I googled “easter” in search of its origins. A Catholic site, http://www.newadvent.org/cathen/05224d.htm, mentions this: “ The English term, according to the Ven. Bede relates to Estre, a Teutonic goddess of the rising light of day and spring…” The site, http://en.wikipedia.org/wiki/Easter_Bunny, states, “The rabbit as an Easter symbol seems to have its origins in Germany, where it was first mentioned in German writings in the 1500s,” and, “Eggs, like rabbits and hares, are fertility symbols of extreme antiquity.” The goddess Eostre is cited, and following that link, I read that the Benedictine monk Bede associated Eostre and Eostur-monath with the month of April; according to Bede, Eostre’s festival was celebrated in the spring.

Another site documenting the origins of Easter (specifically the Christian Easter vs. the Jewish Passover), echoes this, and goes on to say, “…scholars actually believe that the festival has its roots in a number of pre-Christian faiths, including Pagan and Jewish. For example, historians believe that the word Easter is derived from the Saxon name of the Pagan goddess of spring and fertility, Eastre. The lunar calendar month of April was dedicated to a celebration of Eastre, featuring rituals to mark the vernal equinox and welcome the fertility associated with springtime.
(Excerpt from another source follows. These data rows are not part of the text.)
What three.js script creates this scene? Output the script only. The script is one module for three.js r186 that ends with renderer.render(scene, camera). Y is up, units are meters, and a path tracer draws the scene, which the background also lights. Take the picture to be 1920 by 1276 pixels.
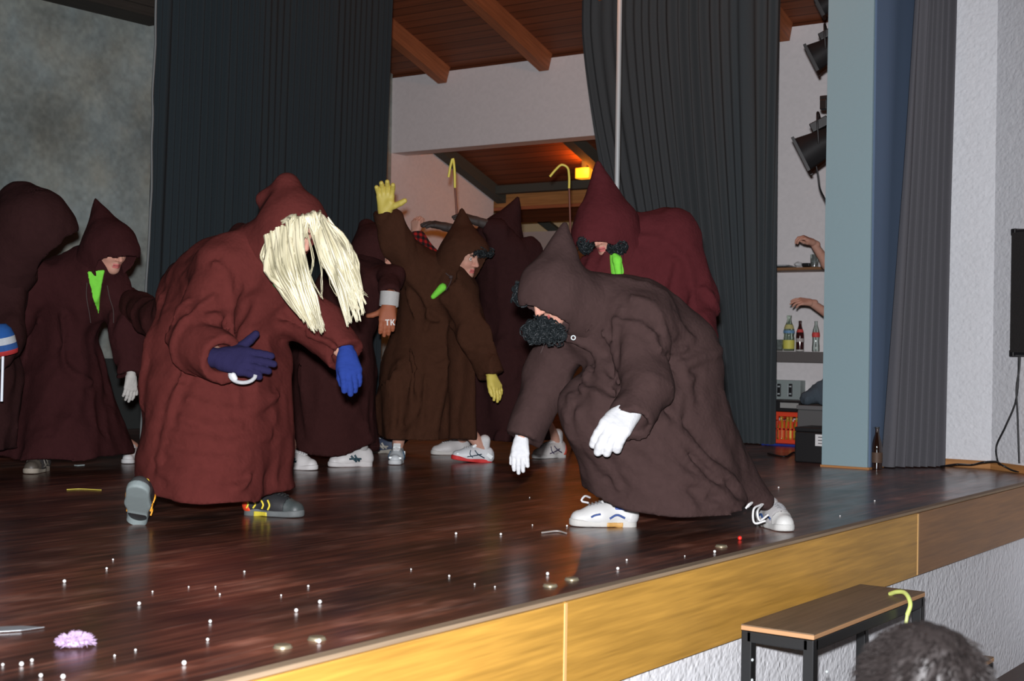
import * as THREE from 'three';
import { RoundedBoxGeometry } from 'three/addons/geometries/RoundedBoxGeometry.js';
import { mergeGeometries } from 'three/addons/utils/BufferGeometryUtils.js';
import { TextGeometry } from 'three/addons/geometries/TextGeometry.js';
import { FontLoader } from 'three/addons/loaders/FontLoader.js';
import { RectAreaLightUniformsLib } from 'three/addons/lights/RectAreaLightUniformsLib.js';

// The stage's own axes: x runs along the front edge, -z into the stage, y = 0 is the stage floor. Metres.
const scene = new THREE.Scene();
scene.background = new THREE.Color(0x000000);
const FOCAL = 2640;
const camera = new THREE.PerspectiveCamera(2 * Math.atan(638 / FOCAL) * 180 / Math.PI, 1920 / 1276, 0.05, 80);
camera.filmGauge = 23.7;
camera.position.set(0, 0.74, 0);
camera.up.set(0, 1, 0);
camera.lookAt(new THREE.Vector3(0.81137 * 100, 0.74 + 7 / 2640 * 100, -0.58454 * 100));
camera.rotateZ(0.0155);
camera.focus = 6.6;
camera.userData.fStop = 3.6;
scene.add(camera);

const renderer = new THREE.WebGLRenderer({ antialias: true });
renderer.toneMapping = THREE.LinearToneMapping;
renderer.toneMappingExposure = 1.0;
renderer.shadowMap.enabled = true;
renderer.shadowMap.type = THREE.PCFSoftShadowMap;
RectAreaLightUniformsLib.init();

// camera flash just above the lens
const flash = new THREE.SpotLight(0xfbfbff, 168, 0, 0.62, 0.45, 2);
flash.name = 'camera_flash';
flash.position.set(-0.03, 0.885, -0.01);
flash.target.position.set(8.1, 0.76, -5.85);
flash.castShadow = true; flash.shadow.mapSize.set(2048, 2048); flash.shadow.radius = 2; flash.shadow.bias = -0.0005;
scene.add(flash, flash.target);

// ---------------------------------------------------------------- helpers
const V = (a, b, c) => Array.isArray(a) ? new THREE.Vector3(...a) : new THREE.Vector3(a, b, c);
const S = (s, t, y) => [s, y, -t];
let seedv = 12345;
function srand(s) { seedv = s >>> 0; }
function rnd() { seedv = (seedv + 0x6D2B79F5) >>> 0; let t = seedv; t = Math.imul(t ^ (t >>> 15), t | 1); t ^= t + Math.imul(t ^ (t >>> 7), t | 61); return ((t ^ (t >>> 14)) >>> 0) / 4294967296; }
const rr = (a, b) => a + (b - a) * rnd();
const mixn = (a, b, t) => a + (b - a) * t;
const lerp3 = (a, b, t) => [mixn(a[0], b[0], t), mixn(a[1], b[1], t), mixn(a[2], b[2], t)];
const add3 = (a, b, k = 1) => [a[0] + b[0] * k, a[1] + b[1] * k, a[2] + b[2] * k];
const sub3 = (a, b) => [a[0] - b[0], a[1] - b[1], a[2] - b[2]];
const dot3 = (a, b) => a[0] * b[0] + a[1] * b[1] + a[2] * b[2];
const len3 = a => Math.sqrt(dot3(a, a));
const norm3 = a => { const l = len3(a) || 1; return [a[0] / l, a[1] / l, a[2] / l]; };
const cross3 = (a, b) => [a[1] * b[2] - a[2] * b[1], a[2] * b[0] - a[0] * b[2], a[0] * b[1] - a[1] * b[0]];

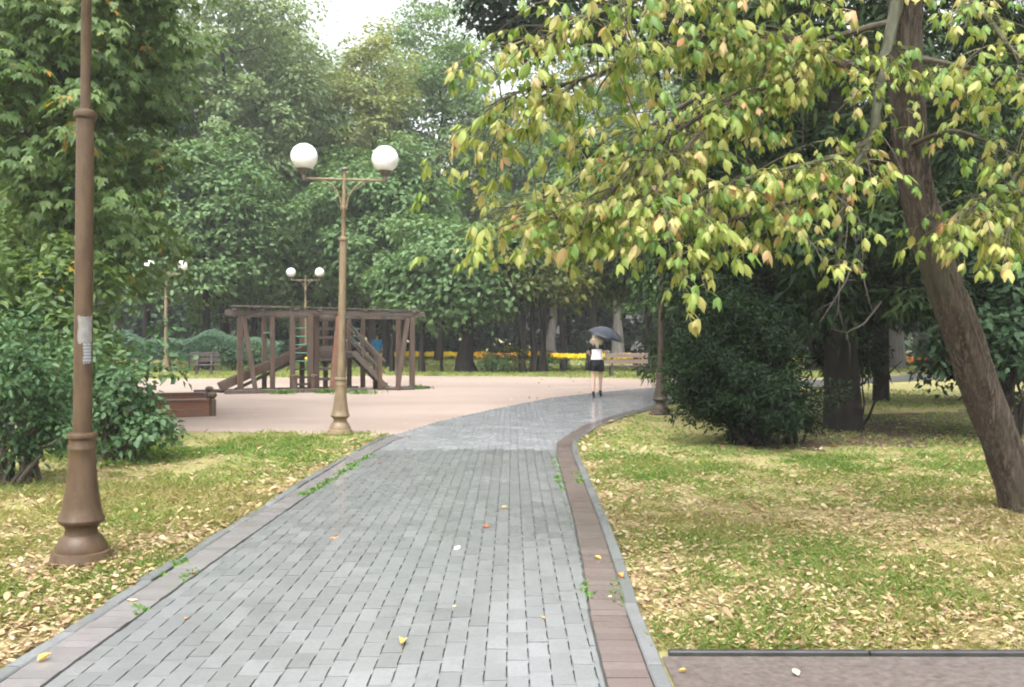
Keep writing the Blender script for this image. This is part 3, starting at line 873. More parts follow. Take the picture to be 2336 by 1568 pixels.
# ---------------------------------------------------------------- climbing frame
def climbing_frame():
    root = empty('climbing_frame', (-7.45, 24.75, 0), math.radians(21), 'weathered brown wooden climbing frame with slide and stairs on the sandy yard', 'climbing frame')
    rng = np.random.RandomState(3)
    W, WG, WD = M['wood'], M['wood_grey'], M['wood_dark']
    def post(u, v, h, w=0.15, mat=W, name='post', tilt=0.0):
        return MB().bar((u, v, -0.05), (u + tilt, v, h), w, w, (0, 1, 0), 0.012).build(name, mat, root)
    Lx = 5.07
    # roof beams and boards
    MB().bar((-0.42, 0, 2.28), (2.0, 0, 2.27), 0.16, 0.15, bev=0.01).build('roof_beam', WG, root)
    MB().bar((1.35, 0.015, 2.345), (5.45, 0.015, 2.27), 0.16, 0.14, bev=0.01).build('roof_beam', WG, root)
    MB().bar((-0.3, 1.15, 2.27), (5.4, 1.15, 2.2), 0.16, 0.15, bev=0.01).build('roof_beam', WG, root)
    for u in (-0.1, 0.75, 1.55, 2.25, 2.9, 3.6, 4.4, 5.1):
        MB().bar((u, -0.12, 2.42 - 0.015 * u), (u, 1.3, 2.37 - 0.015 * u), 0.12, 0.045, bev=0.006).build('roof_board', WG, root)
    MB().bar((-0.25, -0.14, 2.47), (1.35, -0.02, 2.455), 0.22, 0.03, bev=0.004).build('top_plank', M['wood_bench'], root)
    MB().bar((1.3, -0.02, 2.46), (5.3, 0.0, 2.385), 0.2, 0.03, bev=0.004).build('top_plank', WG, root)
    # uprights
    for u, v, w in ((0.0, 0, 0.16), (0.9, 0.0, 0.14), (1.47, 0.0, 0.15), (1.98, 0.0, 0.16), (2.2, 0.25, 0.16), (2.85, 0.02, 0.17), (3.0, 0.32, 0.16),
                    (Lx, 0, 0.15), (0.78, 1.15, 0.14), (1.9, 1.15, 0.15), (3.35, 1.15, 0.14), (3.78, 1.15, 0.14), (Lx - 0.15, 1.15, 0.14), (2.55, 0.75, 0.14)):
        post(u, v, 2.26 - 0.015 * u, w)
    # raking legs of the end frames
    MB().bar((0.42, -0.25, -0.05), (0.1, 0.0, 2.2), 0.13, 0.13, (0, 1, 0), 0.01).build('raking_leg', W, root)
    MB().bar((Lx - 0.52, -0.2, -0.05), (Lx - 0.14, 0.0, 2.15), 0.13, 0.13, (0, 1, 0), 0.01).build('raking_leg', W, root)
    MB().bar((2.55, -0.3, -0.05), (2.8, -0.12, 2.2), 0.14, 0.14, (0, 1, 0), 0.01).build('raking_leg', M['wood_red'], root)
    # iron straps
    for z in (0.95, 1.25, 1.55):
        MB().box((0, 0, z), (0.166, 0.166, 0.022)).build('strap', M['iron'], root)
    # green rung ladders
    for z in np.linspace(0.42, 1.85, 7):
        MB().tube([(1.5, 0.03, z), (1.95, 0.03, z)], 0.02, 8).build('rung', M['green_metal'] if z > 0.8 else M['iron'], root, True)
    for z in (1.4, 1.62, 1.84):
        MB().tube([(3.36, 1.15, z), (3.78, 1.15, z)], 0.02, 8).build('rung', M['green_metal'], root, True)
    MB().tube([(0.75, 1.12, 1.72), (0.95, 0.02, 1.74)], 0.018, 8).build('rung', M['green_metal'], root, True)
    # plank climbing wall
    for z in (0.36, 0.66, 0.93, 1.25, 1.58, 1.84, 2.1):
        MB().bar((2.24, 0.27, z), (2.86, 0.27, z), 0.045, 0.085 if z != 1.25 else 0.15, bev=0.006).build('plank', WG, root)
    # platform
    for i in range(6):
        MB().bar((2.02, 0.33 + i * 0.15, 1.14), (3.45, 0.33 + i * 0.15, 1.13), 0.14, 0.045, bev=0.005).build('platform_plank', WG, root)
    MB().bar((2.0, 0.27, 1.06), (3.45, 0.27, 1.05), 0.05, 0.13).build('platform_joist', WD, root)
    # slide going down to the left
    top, bot = Vector((2.0, 0.72, 1.2)), Vector((-0.55, 0.62, 0.1))
    for dv in (-0.27, 0.27):
        MB().bar(top + Vector((0, dv, 0.06)), bot + Vector((0, dv, 0.06)), 0.045, 0.24, bev=0.005).build('slide_side', W, root)
    MB().bar(top + Vector((0, 0, -0.03)), bot + Vector((0, 0, -0.03)), 0.5, 0.03).build('slide_bed', WG, root)
    MB().bar(top + Vector((-0.05, -0.2, -0.14)), bot + Vector((0.3, -0.2, -0.08)), 0.07, 0.09).build('slide_joist', WD, root)
    # stairs going down to the right
    st, sb = Vector((3.3, 0.55, 1.14)), Vector((4.35, 0.35, 0.02))
    for dv in (-0.32, 0.32):
        MB().bar(st + Vector((0, dv, 0)), sb + Vector((0, dv, 0)), 0.05, 0.15, bev=0.005).build('stringer', WG, root)
        for up_ in (0.86, 0.5):
            MB().bar(st + Vector((-0.1, dv, up_ - 0.02)), sb + Vector((-0.12, dv, up_ - 0.02)), 0.045, 0.06, bev=0.005).build('handrail', WG, root)
        post(4.08, 0.4 + dv, 1.06, 0.13, W, 'newel_post')
    for i in range(6):
        q = st.lerp(sb, (i + 0.6) / 6.3)
        MB().box((q.x, q.y, q.z + 0.06), (0.2, 0.6, 0.04), None, 0.005).build('tread', WG, root)
    # low balance rail and stub posts
    MB().lathe([(0.085, 0), (0.085, 0.42), (0.11, 0.43), (0.11, 0.5), (0.06, 0.52)], 14, (1.5, -0.22, 0)).build('stub_post', W, root, True)
    MB().lathe([(0.085, 0), (0.085, 0.42), (0.11, 0.43), (0.11, 0.5), (0.06, 0.52)], 14, (2.05, -0.2, 0)).build('stub_post', W, root, True)
    for z in (0.24, 0.44):
        MB().bar((1.52, -0.2, z), (2.05, -0.2, z), 0.05, 0.055).build('low_rail', WD, root)
    # sills lying on the sand
    MB().bar((-0.45, -0.18, 0.05), (1.75, -0.3, 0.05), 0.16, 0.13, bev=0.01).build('sill', WG, root)
    MB().bar((1.77, -0.31, 0.055), (3.6, -0.3, 0.045), 0.16, 0.12, bev=0.01).build('sill', WG, root)
    MB().bar((-1.25, 0.62, 0.05), (0.6, 0.62, 0.05), 0.16, 0.1, bev=0.008).build('sill', WD, root)
    MB().bar((0.2, 0.95, 0.04), (3.6, 0.95, 0.04), 0.14, 0.1, bev=0.008).build('sill', WD, root)
    MB().box((4.65, 0.1, 0.05), (0.8, 0.55, 0.07), Matrix.Rotation(-0.1, 3, 'Z'), 0.008).build('landing_board', WG, root)
    MB().bar((4.6, 0.3, 0.04), (5.7, 0.25, 0.04), 0.15, 0.09, bev=0.008).build('sill', WD, root)
    root.scale = (0.955, 0.955, 0.97)
    return root
climbing_frame()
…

Many of these Pagan traditions have been incorporated into Christianity's celebration of Easter today. The Easter bunny and Easter eggs, for instance, are both Pagan symbols of fertility.” (http://www.holidays.net/easter/story.htm)

(By the way, I googled Ishtar, and she seems to be a completely different goddess than the one for whom Easter is named).

I’m sure there are numerous more sites I could research. But what I’ve found is enough to believe that yes, the celebration we know today as “Easter” does indeed have non-christian origins. The controversy of Passover vs. Easter did indeed divide Christ’s early followers. But does this mean that Christians are not to celebrate easter but to keep Passover and the Days of Unleavened Bread, as outlined in the Old Testament? No, I don’t believe so.

What I do believe is that there is no “one size fits all.” I believe in questioning convention and traditions. We each have to make our own decisions based on facts, and live as we are convicted to believe.